Work instructions ▸
Retype nothing but the lines from the start of the material up to and including the line with "return root". Pictures don't belong in the copy.

Data provided ▸
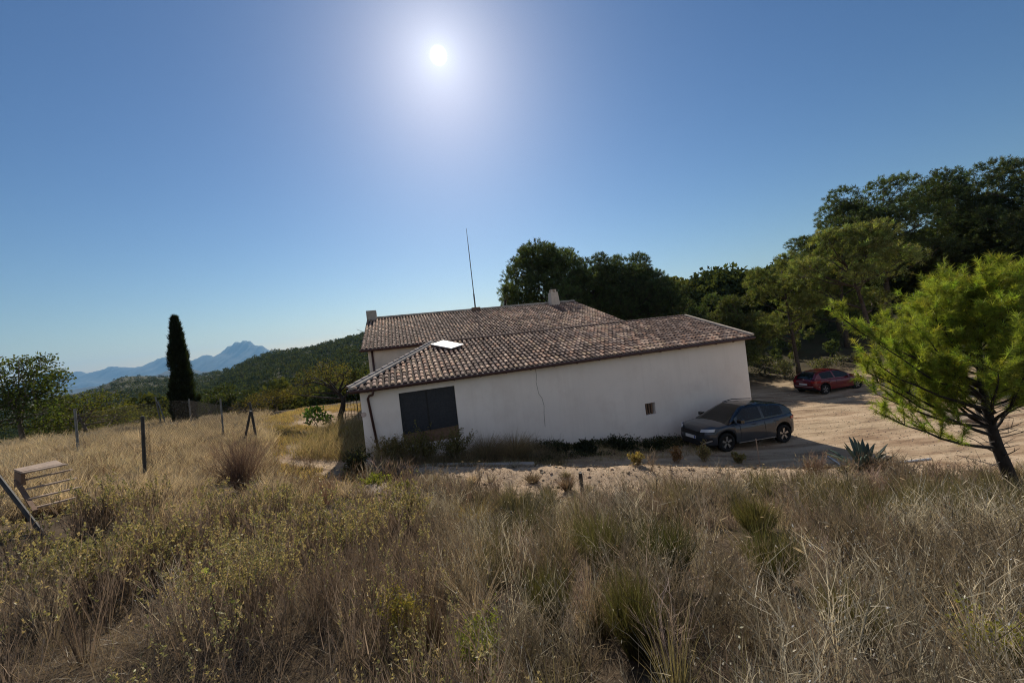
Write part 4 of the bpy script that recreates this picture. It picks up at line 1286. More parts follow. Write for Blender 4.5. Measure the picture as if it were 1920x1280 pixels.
    # front and rear patches follow the rounded nose and tail
    def xface(y, front):
        xs_ = [x for x in st if (x > 0) == front]
        ys = [half(x) for x in xs_]
        if front: xs_ = xs_[::-1]; ys = ys[::-1]
        for k in range(len(xs_)):
            if ys[k] >= abs(y):
                if k == 0: return xs_[0]
                f_ = (abs(y) - ys[k-1]) / max(1e-6, ys[k] - ys[k-1]); return xs_[k-1] + f_ * (xs_[k] - xs_[k-1])
        return xs_[-1]
    def face_patch(nm, m, y0, y1, z0, z1, front, off=.012, th=.03, par=None, slant=0.0, tilt=0.0):
        mb = MB(); rows = []; ny = 9; sg = 1 if front else -1
        outer = []; inner = []
        for j in range(2):
            ro = []; ri_ = []
            for i in range(ny):
                f_ = i / (ny - 1); y = y0 + (y1 - y0) * f_
                z = (z0, z1)[j] + slant * f_
                x = xface(y, front) + sg * (off - tilt * j)
                ro.append((x, y, z)); ri_.append((x - sg * th, y, z))
            outer.append(ro); inner.append(ri_)
        mb.grid(outer); mb.grid(inner)
        mb.grid([outer[1], inner[1]]); mb.grid([outer[0], inner[0]])
        mb.add([outer[0][0], outer[1][0], inner[1][0], inner[0][0]], [(0, 1, 2, 3)])
        mb.add([outer[0][-1], outer[1][-1], inner[1][-1], inner[0][-1]], [(0, 1, 2, 3)])
        o = mb.build(nm, m, par or root)
        return o
    S['extra'](root, bodyo, face_patch, half, ip)
    return root

def suv_extra(root, body, fp, half, ip):
    fp('grille', M['black'], -.62, .62, .60, .76, True, off=.012, tilt=.02)
    for s in (-1, 1):
        fp('headlight', M['lamp'], s * .50, s * .83, .755, .855, True, off=.014, tilt=.05, slant=.03)
        fp('fog_trim', M['silver'], s * .56, s * .80, .30, .345, True, off=.02, slant=.14)
        fp('air_intake', M['black'], s * .52, s * .80, .36, .50, True, off=.008, slant=.06)
    fp('lower_grille', M['black'], -.50, .50, .26, .44, True, off=.012)
    pl = fp('licence_plate', M['plate'], -.26, .26, .475, .585, True, off=.028)
    fp('plate_band', M['plateblue'], .215, .256, .478, .582, True, off=.032, par=pl)
    fp('rear_plate', M['plate'], -.26, .26, .62, .73, False, off=.02)
    for s in (-1, 1):
        fp('tail_lamp', M['redlamp'], s * .30, s * .84, .88, .98, False, off=.014)
    for s in (-1, 1):
        m = MB()
        v = []
        m.tube([(.78, s * .84, 1.04), (.80, s * .93, 1.07)], .03, 6)
        m.box((.71, s * .985 - .10, 1.01), (.87, s * .985 + .10, 1.15))
        m.build('wing_mirror', M['blackpaint'], root, bevel=.03)
        for x in (-.98, .05):
            h = MB(); y = s * (half(x) * .992 + .008)
            h.tube([(x - .10, y, .90), (x, y + s * .022, .905), (x + .10, y, .90)], .014, 6); h.build('door_handle', M['greypaint'], root)
        tr = MB(); tr.bar((-.88, s * (half(0) * .985 + .006), .30), (.82, s * (half(0) * .985 + .006), .285), .03, .022); tr.build('sill_strip', M['silver'], root)
        for x in (-.42, .72):
            sm = MB(); sm.tube([(x, s * half(x) * .988, .36), (x - .01, s * (half(x) * 1.001), .62), (x, s * half(x) * .975, .93)], .005, 4); sm.build('door_seam', M['black'], root)
    for s in (-1, 1):
        rl = MB(); rl.tube([(.10, s * .55, 1.54), (-.4, s * .56, 1.605), (-1.3, s * .54, 1.54)], .018, 6); rl.build('roof_rail', M['blackpaint'], root)
SUV = dict(xr=-2.06, xf=2.17, wheels=(-1.32, 1.32), arch=.405, wr=.345, hw=.90, paint='greypaint', roofpaint='blackpaint', pillar='blackpaint',
    plan=[(-2.06, .62), (-2.0, .80), (-1.85, .91), (-1.5, .975), (-.8, 1.0), (.9, 1.0), (1.5, .985), (1.8, .94), (2.0, .84), (2.10, .70), (2.17, .50)],
    bottom=[(-2.06, .46), (-1.9, .30), (-1.7, .24), (1.75, .22), (2.0, .22), (2.17, .32)],
    belt=[(-2.06, .86), (-2.02, 1.02), (-1.9, 1.10), (-1.0, 1.05), (.3, .99), (1.0, .985), (1.3, .965), (1.7, .92), (1.95, .86), (2.08, .78), (2.17, .62)],
    roof=[(-1.98, 1.10), (-1.86, 1.24), (-1.72, 1.38), (-1.6, 1.445), (-1.2, 1.515), (-.5, 1.575), (-.1, 1.575), (.2, 1.54), (.4, 1.46), (.7, 1.29), (1.0, 1.10), (1.22, .975)],
    gr=-1.98, gf=1.22, ws=.22, rs=-1.62, side=[(-1.42, -.48), (-.38, .72)], extra=suv_extra)

def red_extra(root, body, fp, half, ip):
    fp('grille', M['black'], -.5, .5, .42, .60, True)
    for s in (-1, 1):
        fp('headlight', M['lamp'], s * .46, s * .80, .62, .74, True, off=.014, tilt=.05)
        fp('tail_lamp', M['redlamp'], s * .50, s * .82, .74, .88, False, off=.014)
        m = MB(); m.tube([(.72, s * .80, .95), (.74, s * .88, .97)], .025, 6); m.box((.66, s * .93 - .09, .92), (.80, s * .93 + .09, 1.04)); m.build('wing_mirror', M['redpaint'], root, bevel=.03)
        for x in (-.85, .15):
            h = MB(); y = s * (half(x) * .99 + .008)
            h.tube([(x - .09, y, .80), (x, y + s * .02, .805), (x + .09, y, .80)], .013, 6); h.build('door_handle', M['redpaint'], root)
        for x in (-.38, .68):
            sm = MB(); sm.tube([(x, s * half(x) * .988, .32), (x - .01, s * (half(x) * 1.001), .55), (x, s * half(x) * .975, .84)], .005, 4); sm.build('door_seam', M['black'], root)
    fp('rear_plate', M['plate'], -.26, .26, .60, .70, False, off=.02)
    fp('rear_bumper_strip', M['silver'], -.80, .80, .50, .535, False, off=.02)
RED = dict(xr=-1.95, xf=2.10, wheels=(-1.24, 1.28), arch=.365, wr=.31, hw=.86, paint='redpaint', roofpaint='redpaint', pillar='redpaint',
    plan=[(-1.95, .70), (-1.9, .84), (-1.75, .92), (-1.4, .975), (-.8, 1.0), (.9, 1.0), (1.45, .975), (1.75, .92), (1.95, .80), (2.05, .62), (2.10, .45)],
    bottom=[(-1.95, .42), (-1.8, .27), (-1.6, .20), (1.7, .18), (1.95, .2), (2.10, .3)],
    belt=[(-1.95, .80), (-1.9, .92), (-1.7, .97), (-1.0, .93), (.3, .89), (1.0, .88), (1.3, .85), (1.7, .77), (1.9, .69), (2.03, .60), (2.10, .48)],
    roof=[(-1.86, .97), (-1.72, 1.14), (-1.56, 1.30), (-1.4, 1.365), (-1.0, 1.42), (-.4, 1.445), (0, 1.43), (.25, 1.37), (.55, 1.22), (.9, 1.02), (1.16, .87)],
    gr=-1.86, gf=1.16, ws=.16, rs=-1.44, side=[(-1.36, -.44), (-.34, .70)], tumble=.9, extra=red_extra)

# grey SUV: wheels on the ground where the photo shows them
fw = at(1362, 842, 14.05); rwp = at(1468, 831, 14.70)
hd = math.atan2(fw[1] - rwp[1], fw[0] - rwp[0])
cen = (fw + rwp) / 2 
nx, ny = math.sin(hd), -math.cos(hd)           # to the car's right
if nx * 0 + ny * 1 < 0: nx, ny = -nx, -ny      # away from the viewer
cx, cy = cen[0] + nx * .78, cen[1] + ny * .78
fx, fy = cx + math.cos(hd) * 1.32, cy + math.sin(hd) * 1.32
bx_, by_ = cx - math.cos(hd) * 1.32, cy - math.sin(hd) * 1.32
zf, zr_ = tz(fx, fy), tz(bx_, by_)
print('suv', cx, cy, hd, zf - CZ, zr_ - CZ, (fw - rwp).length)
car('parked_car', 'dark grey SUV with black roof parked along the shaded barn wall', (cx, cy, (zf + zr_) / 2 - .01), hd, SUV, -math.atan2(zf - zr_, 2.64))
rp = at(1548, 736, 23.6)
hr = math.radians(12)
cx, cy = rp[0] + math.cos(hr) * 1.24 - math.sin(hr) * .78, rp[1] + math.sin(hr) * 1.24 + math.cos(hr) * .78
car('parked_car', 'red hatchback parked under the pines, its bonnet behind the young pine', (cx, cy, tz(cx, cy) - .01), hr, RED)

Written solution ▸
Write part 4 of the bpy script that recreates this picture. It picks up at line 1286. More parts follow. Write for Blender 4.5. Measure the picture as if it were 1920x1280 pixels.
    # front and rear patches follow the rounded nose and tail
    def xface(y, front):
        xs_ = [x for x in st if (x > 0) == front]
        ys = [half(x) for x in xs_]
        if front: xs_ = xs_[::-1]; ys = ys[::-1]
        for k in range(len(xs_)):
            if ys[k] >= abs(y):
                if k == 0: return xs_[0]
                f_ = (abs(y) - ys[k-1]) / max(1e-6, ys[k] - ys[k-1]); return xs_[k-1] + f_ * (xs_[k] - xs_[k-1])
        return xs_[-1]
    def face_patch(nm, m, y0, y1, z0, z1, front, off=.012, th=.03, par=None, slant=0.0, tilt=0.0):
        mb = MB(); rows = []; ny = 9; sg = 1 if front else -1
        outer = []; inner = []
        for j in range(2):
            ro = []; ri_ = []
            for i in range(ny):
                f_ = i / (ny - 1); y = y0 + (y1 - y0) * f_
                z = (z0, z1)[j] + slant * f_
                x = xface(y, front) + sg * (off - tilt * j)
                ro.append((x, y, z)); ri_.append((x - sg * th, y, z))
            outer.append(ro); inner.append(ri_)
        mb.grid(outer); mb.grid(inner)
        mb.grid([outer[1], inner[1]]); mb.grid([outer[0], inner[0]])
        mb.add([outer[0][0], outer[1][0], inner[1][0], inner[0][0]], [(0, 1, 2, 3)])
        mb.add([outer[0][-1], outer[1][-1], inner[1][-1], inner[0][-1]], [(0, 1, 2, 3)])
        o = mb.build(nm, m, par or root)
        return o
    S['extra'](root, bodyo, face_patch, half, ip)
    return root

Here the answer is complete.